Il en est de même pour la reconstruction de l’Ukraine. Il ne sert à rien d’investir dans la reconstruction de Bakhmout ou de Soledar si, dans un an, deux ou dix ans, ils redeviennent un champ de bataille. En fin de compte, il ne s’agit seulement des fonds des entreprises, mais aussi de l’argent des contribuables. Il est vrai que la géopolitique n’est pas toujours question d’argent, mais les mauvaises (et bonnes) décisions politiques ont toujours des conséquences économiques.
Au lieu d’une conclusion
Ainsi, le monde, bien que n’étant pas dépourvu de certaines lignes directrices morales, est fondamentalement très pragmatique, voire cynique. Le problème est que les conclusions sur la faisabilité pratique de certaines actions sont basées sur de fausses prémisses. Le calcul des prestations sur la base de données incorrectes entraîne dans la plupart des cas des pertes. Et désormais, le plus grand problème de l’Occident est la réticence à reconnaître que la voie du «réalisme» et du «pragmatisme» choisie par la génération précédente d’élites politiques ne mène plus à la stabilité, à l’ordre et à la croissance durable souhaités. Il fut un temps où c’était vraiment le cas. Mais maintenant, ce chemin mène à un pays de poneys roses. Et le fait, que certains cyniques respectables tentent de l’ignorer ne leur rend pas service.

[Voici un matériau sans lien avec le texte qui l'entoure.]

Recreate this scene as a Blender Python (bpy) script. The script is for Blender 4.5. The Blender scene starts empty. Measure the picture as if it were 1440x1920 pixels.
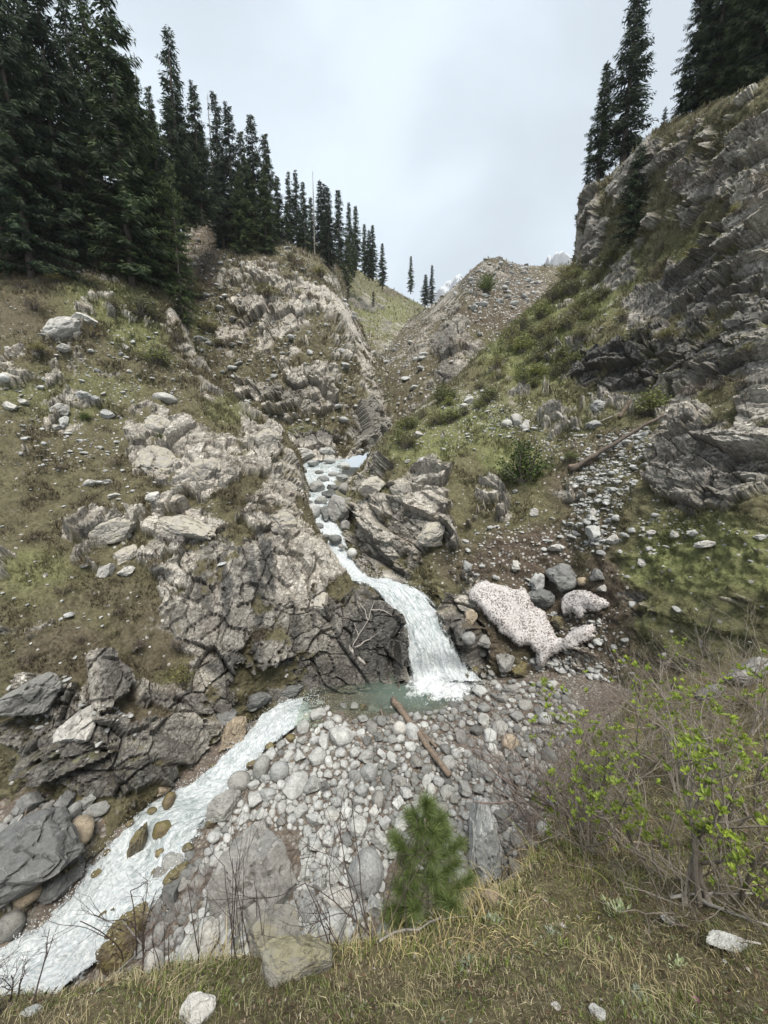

Le monde actuel manque cruellement d’ordre. Toutefois, pour maîtriser le grand chaos qui s’annonce, les dirigeants occidentaux devront aller au-delà de leurs idées établies sur la manière de reconstituer les puzzles géopolitiques. Parfois, cela nécessite des faire recours à une paire de ciseaux, bien que les instructions du fabricant ne le mentionnent pas.